Anyways, I definitely flew off on a tangent there, just some things I’ve been thinking about too though. ;)

RakebackFAQ said...

Long post and good one too. Baz's answer is pretty good to. Just by reading this it seems that your very competitive and thats not a bad thing at all if its used correctly. I myself have a problem kind of like that, if things arent going my way ill mostlikely quit and browse forums etc. This really hurts the number of hands i get in and if i ever want to make serious money its something ill have to get over.

Kind of like you getting over losing pots. The hard part is how to do that. I remember doing a coaching session one time with a guy called Nolan1 on cr and we were just chatting talking about favorite hands and stuff and he got 10Js utg i said thats my favorite hands and he said he liked it too but sighed and folded. I thought wow why did you do that and he simply answerd iam OOP and it dosent play well from there ( this was full ring)just a little eg of dicipline that you need to win at this game, I think once you get that in your game everything else will follow.

One thing i believe would work in your case is playing more tables, by doing this it would give you less time to dwell on these issues that annoy you. Also you could do a pt review to have a look at your progress. Do one for your 1st 20k hands , then the next 20k and so on, I think you have got to see some progress in areas like aggrasion, Hand selection i imagine your 1st lot would have lots of 56 type hands 89s and alot of them limped. But as you get up in numbers you would see less of these and a large % of them raised. Ok its not BB/100 or $ but its one area of progress in your game right?. Another would be position, Pairs etc. Its a great way to see if you are going in the right direction and if the 1st 20k is the same as the last 20k you played its there infront of you that you havent learned but IMO i think you will see a big change as you get up in the numbers.

http://forumserver.twoplustwo.com/showflat.php?Cat=0&Number=4946669&page=0&fpart=all&vc=1

All the best
Willie

Marc said...

Thanks for the replies, guys...long posts invite long replies :).
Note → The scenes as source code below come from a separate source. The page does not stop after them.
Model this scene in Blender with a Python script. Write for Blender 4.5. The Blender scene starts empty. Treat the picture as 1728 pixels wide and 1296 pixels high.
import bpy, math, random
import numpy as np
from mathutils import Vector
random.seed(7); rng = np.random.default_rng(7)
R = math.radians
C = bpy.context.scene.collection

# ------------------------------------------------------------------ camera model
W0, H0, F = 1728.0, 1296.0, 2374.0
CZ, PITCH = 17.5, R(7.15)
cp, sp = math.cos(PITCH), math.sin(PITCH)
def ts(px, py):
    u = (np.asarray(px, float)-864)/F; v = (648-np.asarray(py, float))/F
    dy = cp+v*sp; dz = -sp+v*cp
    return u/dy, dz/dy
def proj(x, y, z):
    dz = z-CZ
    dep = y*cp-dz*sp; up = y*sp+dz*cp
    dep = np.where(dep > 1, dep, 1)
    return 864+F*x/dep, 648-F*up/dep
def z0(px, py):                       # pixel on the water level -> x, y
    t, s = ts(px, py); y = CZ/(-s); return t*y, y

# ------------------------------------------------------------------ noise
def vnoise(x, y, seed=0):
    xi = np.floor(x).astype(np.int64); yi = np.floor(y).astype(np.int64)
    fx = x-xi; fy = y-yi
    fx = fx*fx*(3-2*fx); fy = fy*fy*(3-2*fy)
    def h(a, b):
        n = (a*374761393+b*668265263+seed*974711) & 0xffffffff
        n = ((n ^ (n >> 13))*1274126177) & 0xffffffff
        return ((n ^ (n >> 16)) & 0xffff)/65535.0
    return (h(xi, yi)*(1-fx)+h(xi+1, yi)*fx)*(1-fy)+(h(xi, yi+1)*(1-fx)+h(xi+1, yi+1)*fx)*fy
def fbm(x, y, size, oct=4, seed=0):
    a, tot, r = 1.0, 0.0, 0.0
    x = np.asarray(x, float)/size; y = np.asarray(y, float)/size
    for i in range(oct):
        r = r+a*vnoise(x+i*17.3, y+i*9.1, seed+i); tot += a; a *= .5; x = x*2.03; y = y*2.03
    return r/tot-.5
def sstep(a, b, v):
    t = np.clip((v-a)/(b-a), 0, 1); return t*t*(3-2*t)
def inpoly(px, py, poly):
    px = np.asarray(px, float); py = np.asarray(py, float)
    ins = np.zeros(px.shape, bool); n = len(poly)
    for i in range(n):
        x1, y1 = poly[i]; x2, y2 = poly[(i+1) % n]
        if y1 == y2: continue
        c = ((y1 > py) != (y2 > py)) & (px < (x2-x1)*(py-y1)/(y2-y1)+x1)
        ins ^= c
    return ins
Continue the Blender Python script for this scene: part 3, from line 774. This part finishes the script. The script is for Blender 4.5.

You guys are right on...I read that article Ed Miller linked, it is really good (I used to read that guy's blog...should start again). I go through the PT review exercise Willie linked....monthly, so like 10-12k chunks. It's a great way to review, although I haven't noticed all that much improvement over the months, as far as the stats go...but they were pretty good to start with. And that is another good way to get some "objective" self feedback on your play...reviewing stats. For instance, if you see that your button VPIP is like 2.5x your UTG VPIP and the preflop raise is pretty close to the VPIP, etc., you can feel pretty confident that you have the basics of a foundation in place. Good idea, there.